Sunday, January 18, 2009

Ignatieff takes aim at Harper's tax-cut plan.

It is a bit odd that Harper should be criticising Harper on this issue since Ignatieff himself favors tax cuts. However Ignatieff favors targetting the cuts to the less well off since he thinks that would create a bigger stimulus and is fairer. His point about these cuts reducing the ability of governments to spend and creating structural deficits is sound enough but then so do Ignatieff's own tax cuts and also the whole spending spree involved in the stimulus. The result will be a large deficit that will certainly be used in the future as an argument for cutting social programs and govt. spending.
Broad tax cuts are usually rather popular so it is a bit strange that Ignatieff should go against the flow on this issue, especially since he does not intend to back up his criticism by action against the budget I expect.
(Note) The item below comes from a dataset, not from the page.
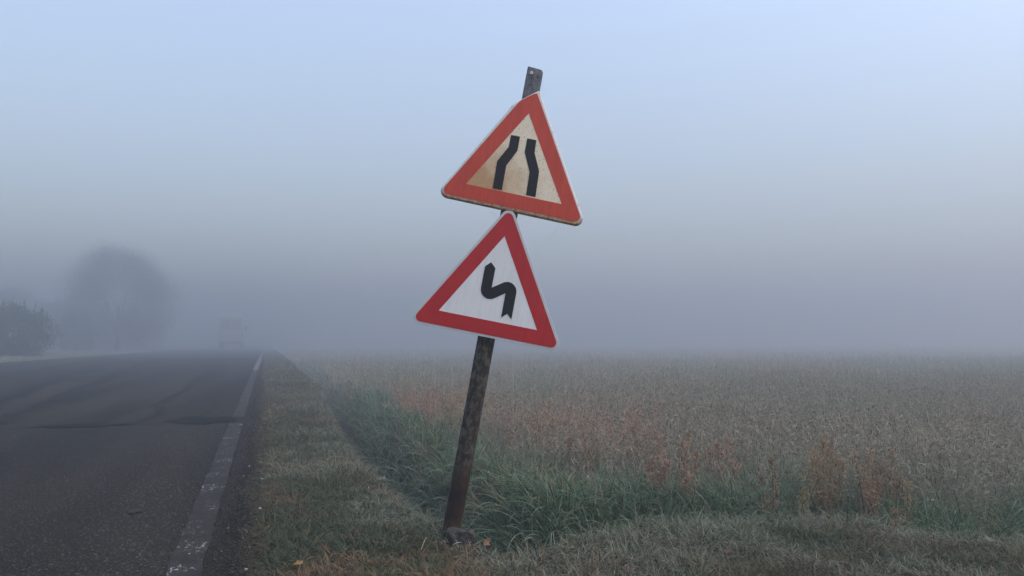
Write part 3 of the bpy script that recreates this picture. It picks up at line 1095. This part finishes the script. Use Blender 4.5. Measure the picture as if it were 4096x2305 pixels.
# ------------------------------------------------------------------ fallen leaves, litter, stalks
def leaf_mesh(size, seed):
    r = random.Random(seed)
    pts = []
    n = 26
    for i in range(n):
        t = i / (n - 1)
        wv = math.sin(PI * t ** .8) * (.36 + .09 * math.sin(t * 19 + seed))
        pts.append((t, wv))
    vs, fs = [], []
    for t, wv in pts:
        for k_, sx_ in enumerate((-1, -.5, 0, .5, 1)):
            z_ = .25 * wv * abs(sx_) ** 1.5 + .12 * math.sin(t * 5 + sx_ * 2 + seed) * abs(sx_)
            vs.append(((t - .5) * size, sx_ * wv * size, (z_ + .18 * (t - .4) ** 2) * size))
    for j in range(n - 1):
        for k_ in range(4): fs.append((j * 5 + k_, j * 5 + k_ + 1, j * 5 + 6 + k_, j * 5 + 5 + k_))
    return vs, fs


LEAF_COLS = {'rust': simple('rusty leaf', (.10, .045, .024), (.17, .08, .042), 60, .7),
             'dark': simple('dark brown leaf', (.05, .030, .022), (.09, .055, .04), 60, .7),
             'grey': simple('frosted grey leaf', (.07, .065, .055), (.11, .10, .085), 60, .8),
             'yellow': simple('yellow leaf', (.22, .125, .035), (.28, .17, .06), 60, .7)}
for (u, v, sz, ck, rz, lab) in [
    (729, 558, .042, 'rust', .4, 'orange brown fallen leaf on the mown grass below the middle of the field'),
    (657, 571, .045, 'rust', 1.9, 'reddish fallen leaf standing on edge at the bottom of the grass'),
    (446, 552, .05, 'dark', 2.7, 'dark curled leaf in the grass left of the concrete lump'),
    (487, 549, .04, 'rust', .9, 'pinkish brown leaf in the grass right of the concrete lump'),
    (298, 572, .038, 'yellow', .2, 'yellow leaf at the bottom of the verge near the asphalt'),
    (988, 545, .05, 'grey', 1.2, 'frosted grey leaf on the mown grass far to the side of the sign'),
    (640, 534, .045, 'dark', 2.2, 'dark leaf stuck in the edge of the long grass right of the ditch end'),
]:
    p = on_ground(u, v, -.02)
    vs, fs = leaf_mesh(sz, int(u))
    lf = mesh('fallen_leaf', vs, fs, None, LEAF_COLS[ck], smooth=True)
    lf.location = (p.x, p.y, z1(p.x, p.y) + .028)
    lf.rotation_euler = (.5 if ck != 'yellow' else .1, -.35, rz)
    tag(lf, lab, 'leaf', 'fallen leaves in the mown grass')


def tube(pts, r0, r1, n=6):
    vs, fs = [], []
    for i, p in enumerate(pts):
        p = Vector(p)
        d = Vector(pts[min(i + 1, len(pts) - 1)]) - Vector(pts[max(i - 1, 0)])
        d.normalize()
        a = d.cross(Vector((.31, .95, .1))).normalized(); b = d.cross(a)
        r = r0 + (r1 - r0) * i / (len(pts) - 1)
        for k_ in range(n):
            an = 2 * PI * k_ / n
            vs.append(p + a * (r * math.cos(an)) + b * (r * math.sin(an)))
    for i in range(len(pts) - 1):
        for k_ in range(n):
            fs.append((i * n + k_, i * n + (k_ + 1) % n, (i + 1) * n + (k_ + 1) % n, (i + 1) * n + k_))
    fs.append(tuple(range(n - 1, -1, -1))); fs.append(tuple((len(pts) - 1) * n + k_ for k_ in range(n)))
    return vs, fs


M_STRAW = simple('pale straw', (.36, .28, .17), (.5, .42, .30), 60, .8)
M_TWIG = simple('dark twig', (.045, .036, .03), (.08, .065, .055), 60, .85)
M_PALE = simple('bleached stalk', (.5, .48, .46), (.62, .6, .58), 60, .8)


def bent(p, az, ln, rise, curve, n=7):
    out = []
    for i in range(n):
        t = i / (n - 1)
        out.append((p[0] + math.cos(az) * ln * t, p[1] + math.sin(az) * ln * t, p[2] + rise * t + curve * math.sin(PI * t)))
    return out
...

Ignatieff takes aim at Harper's tax-cut plan
'Our children will be paying the price'
John Ivison, National Post Published: Saturday, January 17, 2009

Conservative plans for broad-based middle-income tax cuts in the forthcoming budget are unaffordable and would not be in the national interest, Michael Ignatieff said yesterday.
"This is not the moment for broad-based tax cuts because we think it will lead us into structural deficit and our children will be paying the price for Stephen Harper's mistakes for years to come," the Liberal leader said in an interview with the National Post.
Mr. Ignatieff said he would have to see the government's deficit projections before deciding whether to vote against the budget. "But it is appropriate for me to register very substantial concerns here and say we don't want to see structural deficits. If that's where we are going, I don't like the sound of it at all."
However, Mr. Ignatieff said he agreed with Gordon Campbell, the Premier of British Columbia, who said after yesterday's First Ministers meeting that an election is not what the country needs now.
"I don't think that any Canadian would disagree with Premier Campbell, that if we can avoid an election, that would be a good thing. But don't conclude from that that I'm afraid of an election. If we have to fight an election, we will."
The Prime Minister has hinted that the Jan. 27 budget will include significant middle-class tax cuts -- a position confirmed by a number of senior Conservatives. "We have to give the Conservative base something," said one Tory.
Mr. Harper told the Post on Thursday that the middle class has to share in the stimulus program, since it "is paying most of the freight."
However, Mr. Ignatieff said that tax cuts should be targeted at low-income Canadians, who would spend all their disposable income rather than save it. His preference would include enhancing the Working Income Tax Benefit, a tax credit for lower-income earners, and the Canada Child Tax Benefit, a tax-free monthly payment available to eligible Canadian families to help with the cost of raising children.
Mr. Ignatieff said Mr. Harper's intention is to reduce the federal government's ability to spend money. "This is a philosophical disagreement -- it's not just about targeting tax cuts," he said.
He added that the coalition agreement with the New Democrats, supported by the Bloc Quebecois, has been a "useful instrument" for the opposition parties and the agreement is still alive.
"Two things are happening. Firstly, [Mr. Harper] seems to have a better sense of what constitutes confidence in the House of Commons. I welcome that development and want to see proof of it.
"Secondly, he has enhanced the stimulus package, which is a direct result of the pressure he's been put under."